Das bekräftigt die »eindeutige Verpflichtung« der Vertragspartner zum globalen Verbot der chemischen Waffen. Die noch außerhalb stehenden Staaten - Ägypten, Israel und Syrien im Nahen Osten, Angola, Myanmar, Nordkorea, Somalia und Südsudan - werden aufgerufen, der Konvention rasch beizutreten. Die Vernichtung bestehender Vorräte soll so rasch wie möglich abgeschlossen werden. Dabei geht es vor allem um die Restbestände Russlands und der USA sowie kleinere Vorräte in Libyen und Irak.
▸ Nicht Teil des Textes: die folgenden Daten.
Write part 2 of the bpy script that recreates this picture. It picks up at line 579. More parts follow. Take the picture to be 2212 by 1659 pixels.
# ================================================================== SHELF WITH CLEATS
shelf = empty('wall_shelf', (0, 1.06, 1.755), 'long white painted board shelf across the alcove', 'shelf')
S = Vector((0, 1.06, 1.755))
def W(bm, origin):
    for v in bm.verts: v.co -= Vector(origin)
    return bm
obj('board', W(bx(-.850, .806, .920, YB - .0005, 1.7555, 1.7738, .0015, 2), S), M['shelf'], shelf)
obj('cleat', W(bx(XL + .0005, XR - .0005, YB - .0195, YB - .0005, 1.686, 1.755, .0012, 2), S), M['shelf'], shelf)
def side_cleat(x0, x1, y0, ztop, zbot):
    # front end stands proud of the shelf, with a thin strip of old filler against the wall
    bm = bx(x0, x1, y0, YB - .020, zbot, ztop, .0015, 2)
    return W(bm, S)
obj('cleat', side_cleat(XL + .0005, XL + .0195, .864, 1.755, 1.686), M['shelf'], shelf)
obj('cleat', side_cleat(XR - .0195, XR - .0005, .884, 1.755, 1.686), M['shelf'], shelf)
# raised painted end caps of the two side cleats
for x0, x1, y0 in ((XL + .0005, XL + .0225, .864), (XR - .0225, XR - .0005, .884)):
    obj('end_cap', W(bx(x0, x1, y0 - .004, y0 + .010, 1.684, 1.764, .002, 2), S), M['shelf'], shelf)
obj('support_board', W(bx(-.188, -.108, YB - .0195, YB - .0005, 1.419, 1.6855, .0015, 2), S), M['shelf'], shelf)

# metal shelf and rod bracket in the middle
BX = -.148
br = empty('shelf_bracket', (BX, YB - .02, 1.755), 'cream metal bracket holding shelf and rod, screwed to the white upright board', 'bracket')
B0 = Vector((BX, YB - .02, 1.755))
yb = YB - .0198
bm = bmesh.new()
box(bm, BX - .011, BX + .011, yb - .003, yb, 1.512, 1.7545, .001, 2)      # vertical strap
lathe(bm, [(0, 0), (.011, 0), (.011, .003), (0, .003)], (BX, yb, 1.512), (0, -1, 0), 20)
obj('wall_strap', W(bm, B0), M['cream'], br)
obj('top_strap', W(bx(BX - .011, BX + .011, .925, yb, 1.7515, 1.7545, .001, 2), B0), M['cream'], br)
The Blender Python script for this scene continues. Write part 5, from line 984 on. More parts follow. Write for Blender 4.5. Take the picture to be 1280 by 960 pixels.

Die etwa 100 Staaten, die das noch nicht getan haben, sind aufgefordert, die nötigen innerstaatlichen Maßnahmen zu treffen, um das Abkommen vollständig umzusetzen.

Die OPCW soll in die Lage versetzt werden, künftige Herausforderungen zu meistern, insbesondere hinsichtlich neuer wissenschaftlich-technischer Entwicklungen. Betont wurde die wichtige Rolle der Zivilgesellschaft. Deren großes Interesse zeigte sich darin, dass allein 47 Organisationen nach Den Haag kamen. Erstmals erhielten sie das Recht, direkt auf der Konferenz aufzutreten.

Die Erörterung zweier Hauptprobleme zog sich bis zur letzten Stunde hin: die Interpretation der von der Konvention für die Herstellung der öffentlichen Ordnung gestatteten Chemikalien und die chemischen Waffen Syriens. Deutschland, die Schweiz, Großbritannien und viele weitere Staaten sprachen sich dafür aus, die Konvention so zu stärken, dass unter dem Deckmantel »gestatteter Zwecke« keine neuen chemischen Waffen entwickelt werden.

»Für die Herstellung der öffentlichen Ordnung dürfen nur Mittel wie Tränengas eingesetzt werden, wie in der Konvention vorgesehen«, meint Rechtsexperte Walter Krutzsch. »Leider haben Staaten wie die USA und Russland einer solchen engen Interpretation bisher nicht zugestimmt.« Sie verfügten offensichtlich noch über »handlungsunfähig machende Chemikalien«, die das zentrale Nervensystem angreifen und schon zu Todesopfern führten. »Wenn die Konferenz zur Folge hat, dass die OPCW dieser Frage künftig größere Aufmerksamkeit schenkt, wäre das ein großer Fortschritt.«

Syrien ist zwar kein Vertragspartner; sein erklärter C-Waffen-Besitz und die angebliche Anwendung solcher Waffen im Bürgerkrieg lösten jedoch eine Diskussion auf der Konferenz aus. Das Schlussdokument betont, dass der Einsatz chemischer Waffen in jedem Fall den internationalen Normen widerspricht. OPCW und UNO sollen bei der Aufklärung solcher Fälle eng zusammenarbeiten.